* **Set exercise**
Type out every line below exactly as it reads.

* **Information shown**
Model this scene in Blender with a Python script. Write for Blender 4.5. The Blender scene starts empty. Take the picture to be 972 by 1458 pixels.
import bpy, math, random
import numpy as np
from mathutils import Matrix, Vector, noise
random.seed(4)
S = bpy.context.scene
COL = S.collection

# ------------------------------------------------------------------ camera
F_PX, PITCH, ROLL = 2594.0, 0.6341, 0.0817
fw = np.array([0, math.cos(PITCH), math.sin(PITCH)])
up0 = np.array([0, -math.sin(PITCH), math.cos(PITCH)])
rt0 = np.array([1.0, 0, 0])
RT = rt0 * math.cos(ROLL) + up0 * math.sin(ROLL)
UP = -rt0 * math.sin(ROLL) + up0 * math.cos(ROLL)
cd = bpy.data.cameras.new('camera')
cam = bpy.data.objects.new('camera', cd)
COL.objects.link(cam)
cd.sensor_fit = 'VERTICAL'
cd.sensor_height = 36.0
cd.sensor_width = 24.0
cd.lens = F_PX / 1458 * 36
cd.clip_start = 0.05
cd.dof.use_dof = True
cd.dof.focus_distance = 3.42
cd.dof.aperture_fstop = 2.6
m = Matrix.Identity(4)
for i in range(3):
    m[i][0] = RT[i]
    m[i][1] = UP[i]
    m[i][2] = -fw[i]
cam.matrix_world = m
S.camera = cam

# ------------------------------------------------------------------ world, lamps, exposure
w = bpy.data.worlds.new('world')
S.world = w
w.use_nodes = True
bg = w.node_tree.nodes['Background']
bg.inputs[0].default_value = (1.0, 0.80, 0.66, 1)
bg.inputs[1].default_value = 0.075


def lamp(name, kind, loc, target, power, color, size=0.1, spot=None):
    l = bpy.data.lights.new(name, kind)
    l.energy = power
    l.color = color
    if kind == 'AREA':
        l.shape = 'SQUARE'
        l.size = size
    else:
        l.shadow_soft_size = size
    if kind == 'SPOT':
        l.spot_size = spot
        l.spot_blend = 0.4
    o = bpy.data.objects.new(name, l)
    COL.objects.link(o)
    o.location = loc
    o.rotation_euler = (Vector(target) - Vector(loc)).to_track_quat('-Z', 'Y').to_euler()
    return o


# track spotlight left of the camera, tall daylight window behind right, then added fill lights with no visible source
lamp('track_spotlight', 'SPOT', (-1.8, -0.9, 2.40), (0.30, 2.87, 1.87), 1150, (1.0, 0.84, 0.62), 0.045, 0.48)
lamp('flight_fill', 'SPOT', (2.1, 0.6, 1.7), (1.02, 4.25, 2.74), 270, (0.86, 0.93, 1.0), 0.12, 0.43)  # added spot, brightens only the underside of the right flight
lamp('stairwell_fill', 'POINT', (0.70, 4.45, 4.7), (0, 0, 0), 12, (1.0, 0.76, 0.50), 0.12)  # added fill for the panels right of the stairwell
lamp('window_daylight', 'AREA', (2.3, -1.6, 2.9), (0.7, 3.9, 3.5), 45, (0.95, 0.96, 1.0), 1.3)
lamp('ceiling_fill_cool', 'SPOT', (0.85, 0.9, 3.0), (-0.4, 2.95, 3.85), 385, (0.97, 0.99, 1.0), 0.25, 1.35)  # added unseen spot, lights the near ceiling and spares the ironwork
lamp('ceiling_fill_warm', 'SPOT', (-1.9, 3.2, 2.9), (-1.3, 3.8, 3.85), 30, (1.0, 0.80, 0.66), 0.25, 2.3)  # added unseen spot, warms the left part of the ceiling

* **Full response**
Model this scene in Blender with a Python script. Write for Blender 4.5. The Blender scene starts empty. Take the picture to be 972 by 1458 pixels.
import bpy, math, random
import numpy as np
from mathutils import Matrix, Vector, noise
random.seed(4)
S = bpy.context.scene
COL = S.collection

# ------------------------------------------------------------------ camera
F_PX, PITCH, ROLL = 2594.0, 0.6341, 0.0817
fw = np.array([0, math.cos(PITCH), math.sin(PITCH)])
up0 = np.array([0, -math.sin(PITCH), math.cos(PITCH)])
rt0 = np.array([1.0, 0, 0])
RT = rt0 * math.cos(ROLL) + up0 * math.sin(ROLL)
UP = -rt0 * math.sin(ROLL) + up0 * math.cos(ROLL)
cd = bpy.data.cameras.new('camera')
cam = bpy.data.objects.new('camera', cd)
COL.objects.link(cam)
cd.sensor_fit = 'VERTICAL'
cd.sensor_height = 36.0
cd.sensor_width = 24.0
cd.lens = F_PX / 1458 * 36
cd.clip_start = 0.05
cd.dof.use_dof = True
cd.dof.focus_distance = 3.42
cd.dof.aperture_fstop = 2.6
m = Matrix.Identity(4)
for i in range(3):
    m[i][0] = RT[i]
    m[i][1] = UP[i]
    m[i][2] = -fw[i]
cam.matrix_world = m
S.camera = cam

# ------------------------------------------------------------------ world, lamps, exposure
w = bpy.data.worlds.new('world')
S.world = w
w.use_nodes = True
bg = w.node_tree.nodes['Background']
bg.inputs[0].default_value = (1.0, 0.80, 0.66, 1)
bg.inputs[1].default_value = 0.075


def lamp(name, kind, loc, target, power, color, size=0.1, spot=None):
    l = bpy.data.lights.new(name, kind)
    l.energy = power
    l.color = color
    if kind == 'AREA':
        l.shape = 'SQUARE'
        l.size = size
    else:
        l.shadow_soft_size = size
    if kind == 'SPOT':
        l.spot_size = spot
        l.spot_blend = 0.4
    o = bpy.data.objects.new(name, l)
    COL.objects.link(o)
    o.location = loc
    o.rotation_euler = (Vector(target) - Vector(loc)).to_track_quat('-Z', 'Y').to_euler()
    return o


# track spotlight left of the camera, tall daylight window behind right, then added fill lights with no visible source
lamp('track_spotlight', 'SPOT', (-1.8, -0.9, 2.40), (0.30, 2.87, 1.87), 1150, (1.0, 0.84, 0.62), 0.045, 0.48)
lamp('flight_fill', 'SPOT', (2.1, 0.6, 1.7), (1.02, 4.25, 2.74), 270, (0.86, 0.93, 1.0), 0.12, 0.43)  # added spot, brightens only the underside of the right flight
lamp('stairwell_fill', 'POINT', (0.70, 4.45, 4.7), (0, 0, 0), 12, (1.0, 0.76, 0.50), 0.12)  # added fill for the panels right of the stairwell
lamp('window_daylight', 'AREA', (2.3, -1.6, 2.9), (0.7, 3.9, 3.5), 45, (0.95, 0.96, 1.0), 1.3)
lamp('ceiling_fill_cool', 'SPOT', (0.85, 0.9, 3.0), (-0.4, 2.95, 3.85), 385, (0.97, 0.99, 1.0), 0.25, 1.35)  # added unseen spot, lights the near ceiling and spares the ironwork
lamp('ceiling_fill_warm', 'SPOT', (-1.9, 3.2, 2.9), (-1.3, 3.8, 3.85), 30, (1.0, 0.80, 0.66), 0.25, 2.3)  # added unseen spot, warms the left part of the ceiling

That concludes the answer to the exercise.